Remembrance: A Portrait Study (1967) is another example of the remarkable compositional porosity and phantasmic superimpositions which define the cinematic stylings of Edward Owens. In the second half of the short, he sets the sonic and visual registers into an expressively playful dissonance. A portrait of his mother, sitting in a pose of regal composure, bringing a pensive cigarette to her lips, shows her seated in a green wicker chair, draped with what Owens described as “an ostrich feather boa, a grey worsted wool skirt, a silk belt.” She is accompanied by Dusty Springfield’s lovelorn but still jaunty ballad, “All Cried Out,” with the wavering images of her face, torso, and outstretched hand edited to the song’s tempo. The saccharine notes in the song sit incongruously, maybe even a little humorously, alongside her stately mise-en-scène in the throne-like chair. In yet another register, the true treasure of the film is how it captures Black sociality, and the laughing warmth between his mother and her friend Nettie Thomas, shot sitting and smoking side-by-side with a smattering of beer cans in front of them.

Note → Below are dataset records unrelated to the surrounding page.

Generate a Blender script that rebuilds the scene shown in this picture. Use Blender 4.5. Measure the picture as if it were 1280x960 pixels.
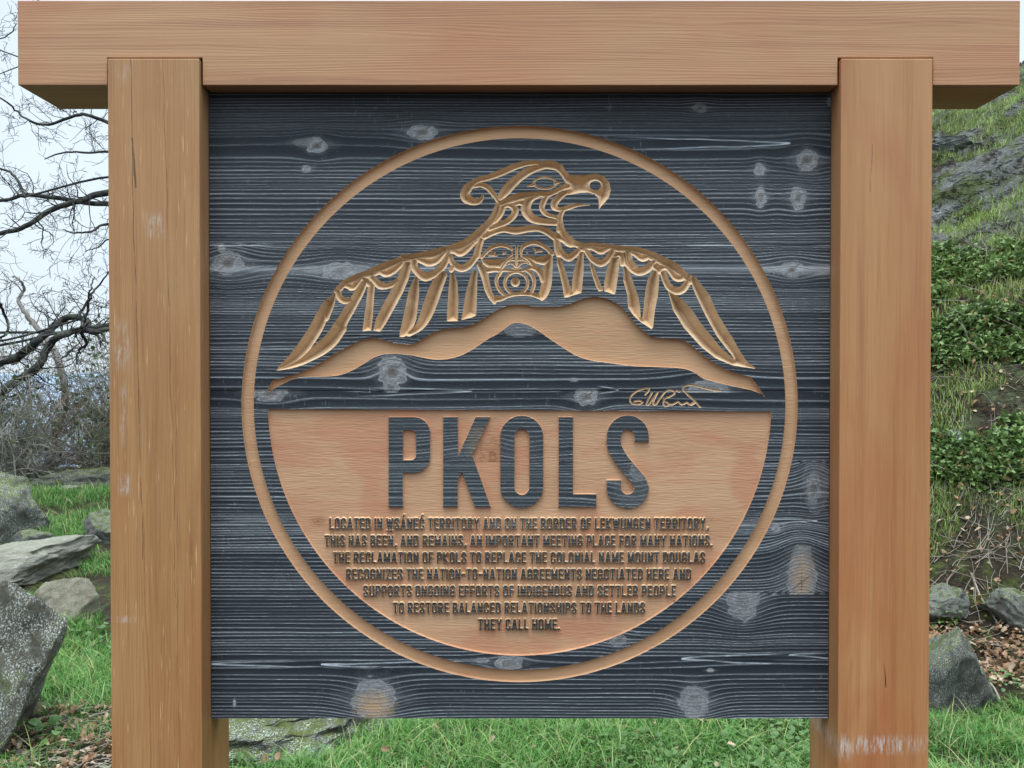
import bpy, bmesh, math, random
import numpy as np
from mathutils import Vector, noise as mnoise

# ------------------------------------------------------------------ camera, sky, sun, exposure
scene = bpy.context.scene
for o in list(bpy.data.objects):
    bpy.data.objects.remove(o)
F = 1223.0                      # focal length in photo pixels (1280 wide)
PITCH = math.radians(0.8)
CAM_H = 1.5
cam_d = bpy.data.cameras.new('camera')
cam_d.sensor_width = 36.0
cam_d.lens = 36.0 * F / 1280.0
cam_d.clip_start = 0.05
cam_d.clip_end = 60000
cam = bpy.data.objects.new('camera', cam_d)
scene.collection.objects.link(cam)
cam.location = (0, 0, CAM_H)
cam.rotation_euler = (math.radians(90) - PITCH, 0, 0)
scene.camera = cam

SUN_EL, SUN_AZ = math.radians(74), math.radians(190)     # azimuth from +Y clockwise: behind the viewer
world = bpy.data.worlds.new('World')
scene.world = world
world.use_nodes = True
wt = world.node_tree
wt.nodes.clear()
w_out = wt.nodes.new('ShaderNodeOutputWorld')
w_bg = wt.nodes.new('ShaderNodeBackground')
w_bg.inputs['Strength'].default_value = 0.1
sky = wt.nodes.new('ShaderNodeTexSky')
sky.sky_type = 'NISHITA'
sky.sun_disc = False
sky.sun_elevation = SUN_EL
sky.sun_rotation = SUN_AZ
sky.dust_density = 3.0
# overcast layer: bright towards the zenith, soft cloud texture
geo = wt.nodes.new('ShaderNodeTexCoord')
sep = wt.nodes.new('ShaderNodeSeparateXYZ')
wt.links.new(geo.outputs['Generated'], sep.inputs[0])
ramp = wt.nodes.new('ShaderNodeMapRange')
ramp.interpolation_type = 'SMOOTHSTEP'
ramp.inputs['From Min'].default_value = 0.30
ramp.inputs['From Max'].default_value = 1.0
ramp.inputs['To Min'].default_value = 8.7
ramp.inputs['To Max'].default_value = 36.0
wt.links.new(sep.outputs['Z'], ramp.inputs['Value'])
cn = wt.nodes.new('ShaderNodeTexNoise')
cn.inputs['Scale'].default_value = 2.2
cn.inputs['Detail'].default_value = 5
wt.links.new(geo.outputs['Generated'], cn.inputs['Vector'])
cm = wt.nodes.new('ShaderNodeMapRange')
cm.inputs['From Min'].default_value = 0.3
cm.inputs['From Max'].default_value = 0.7
cm.inputs['To Min'].default_value = 0.93
cm.inputs['To Max'].default_value = 1.07
wt.links.new(cn.outputs[0], cm.inputs['Value'])
mul = wt.nodes.new('ShaderNodeMath'); mul.operation = 'MULTIPLY'
wt.links.new(ramp.outputs[0], mul.inputs[0]); wt.links.new(cm.outputs[0], mul.inputs[1])
cloud = wt.nodes.new('ShaderNodeVectorMath'); cloud.operation = 'SCALE'
cloud.inputs[0].default_value = (0.85, 0.98, 1.08)
wt.links.new(mul.outputs[0], cloud.inputs['Scale'])
mixs = wt.nodes.new('ShaderNodeMix'); mixs.data_type = 'RGBA'
mixs.inputs['Factor'].default_value = 0.88
wt.links.new(sky.outputs[0], mixs.inputs[6]); wt.links.new(cloud.outputs[0], mixs.inputs[7])
wt.links.new(mixs.outputs[2], w_bg.inputs['Color'])
wt.links.new(w_bg.outputs[0], w_out.inputs['Surface'])

sun_d = bpy.data.lights.new('sun', 'SUN')
sun_d.energy = 1.5
sun_d.angle = math.radians(20)
sun_d.color = (1.0, 0.96, 0.9)
sun = bpy.data.objects.new('sun', sun_d)
scene.collection.objects.link(sun)
sdir = Vector((math.sin(SUN_AZ) * math.cos(SUN_EL), math.cos(SUN_AZ) * math.cos(SUN_EL), math.sin(SUN_EL)))
sun.rotation_euler = sdir.to_track_quat('Z', 'Y').to_euler()
sun.location = (0, -5, 12)

scene.view_settings.view_transform = 'Standard'
scene.view_settings.look = 'None'
scene.view_settings.exposure = 0.27
scene.view_settings.gamma = 1.0
scene.view_settings.use_curve_mapping = False
scene.render.engine = 'CYCLES'
scene.cycles.max_bounces = 6
scene.cycles.use_denoising = True

# ------------------------------------------------------------------ helpers
COL = scene.collection
CP, SP = math.cos(PITCH), math.sin(PITCH)

def at(u, v, Y):
    """point on the vertical plane y = Y seen at photo pixel (u, v)"""
    a, b = (u - 640) / F, (480 - v) / F
    dx, dy, dz = a, CP + b * SP, -SP + b * CP
    t = Y / dy
    return Vector((dx * t, Y, CAM_H + dz * t))

def project(X, Y, Z):
    Zr = Z - CAM_H
    f = Y * CP - Zr * SP
    up = Y * SP + Zr * CP
    return 640 + F * X / f, 480 - F * up / f

def mk(name, verts, faces, mat=None, parent=None, smooth=False, mats=None, mat_idx=None):
    me = bpy.data.meshes.new(name)
    verts = np.asarray(verts, dtype=np.float32)
    if isinstance(faces, np.ndarray):
        n, k = faces.shape
        me.vertices.add(len(verts)); me.vertices.foreach_set('co', verts.ravel())
        me.loops.add(n * k); me.loops.foreach_set('vertex_index', faces.astype(np.int32).ravel())
        me.polygons.add(n)
        me.polygons.foreach_set('loop_start', np.arange(0, n * k, k, dtype=np.int32))
        me.update(calc_edges=True)
    else:
        me.from_pydata(verts.tolist(), [], faces)
    me.validate()
    if mats:
        for m in mats: me.materials.append(m)
        if mat_idx is not None:
            me.polygons.foreach_set('material_index', np.asarray(mat_idx, dtype=np.int32))
    elif mat:
        me.materials.append(mat)
    me.polygons.foreach_set('use_smooth', np.full(len(me.polygons), smooth, dtype=bool))
    o = bpy.data.objects.new(name, me)
    COL.objects.link(o)
    if parent: o.parent = parent
    return o

def empty(name, loc=(0, 0, 0)):
    o = bpy.data.objects.new(name, None)
    o.empty_display_size = 0.1
    COL.objects.link(o); o.location = loc
    return o

def tag(o, label=None, cat=None, group=None, kind=None):
    if label: o['label'] = label
    if cat: o['category'] = cat
    if group: o['group'] = group
    if kind: o['kind'] = kind
    return o

def vnoise(x, y, seed=0):
    """smooth value noise in [-1, 1] on numpy arrays"""
    xi = np.floor(x).astype(np.int64); yi = np.floor(y).astype(np.int64)
    fx = x - xi; fy = y - yi
    fx = fx * fx * (3 - 2 * fx); fy = fy * fy * (3 - 2 * fy)
    def h(a, b):
        n = (a * 374761393 + b * 668265263 + seed * 974711) & 0x7fffffff
        n = ((n ^ (n >> 13)) * 1274126177) & 0x7fffffff
        n = n ^ (n >> 16)
        return (n & 0xffff) / 32767.5 - 1.0
    return ((h(xi, yi) * (1 - fx) + h(xi + 1, yi) * fx) * (1 - fy) +
            (h(xi, yi + 1) * (1 - fx) + h(xi + 1, yi + 1) * fx) * fy)

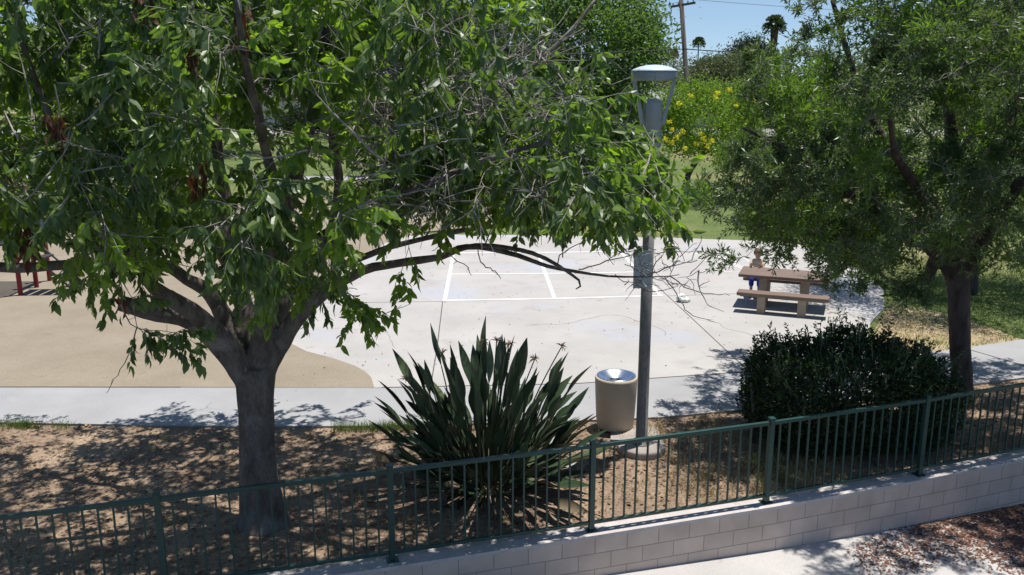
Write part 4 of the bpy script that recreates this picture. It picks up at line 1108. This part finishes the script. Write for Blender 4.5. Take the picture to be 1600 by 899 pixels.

Remembrance: A Portrait Study

Returning to Muñoz offers a connective tissue between the hallucinatory qualities of these films, their formal refusal of normative temporality and the sense of melancholy which suffuses them. He wrote that seeing “both portrait photography and mourning as performative practices, one understands the unique lineage between the two practices—in the case of portraiture a lost object is captured and (re)produced, and in melancholic mourning the object is resurrected and retained.” Remembrance and Private Imaginings evoke a sense of mournful memory-making, committing Mildred Owens to an enduringly nostalgic record. Considering the melancholy of Autre fois j’ai aimé une femme and Tomorrow’s Promise also suggests how the formal recurrences of Owen’s signature superimpositions make it so that the films seem to haunt themselves, repetitively retracing their own immateriality. There is a fragility to these films which was perhaps written into the material conditions of being a Black queer artist in the 1960s. At the end of a typewritten letter to Boultenhouse dated 5:30pm July 6, 1975, Owens wrote, “I’ve only at least three photographically reproduced works as a claim to genuine talent. My strength and sickness seems to be in solitude. […] I’ve created a rich little nich[e] for myself but I dare not shine.” Although they were long buried, the mesmerizing fluidity of his techniques of fragmentation and petrification are finally taking their incandescent place in the lineage of Black queer filmmaking. Markopoulos had made the premonition that Owens “will leave us breathless with anticipation for his next works.” That suspended state of anticipation is where the films of Edward Owens will leave us.


1. Muñoz, José Esteban. Disidentifications: Queers of Color and the Performance of Politics. Minneapolis, University of Minnesota Press, 1999.

2. Owens, Edwards. Letters to Charles Boultenhouse. 1974-1979. Charles Boultenhouse and Parker Tyler Papers, Manuscripts and Archives Division, The New York Public Library, Astor, Lenox and Tilden Foundations.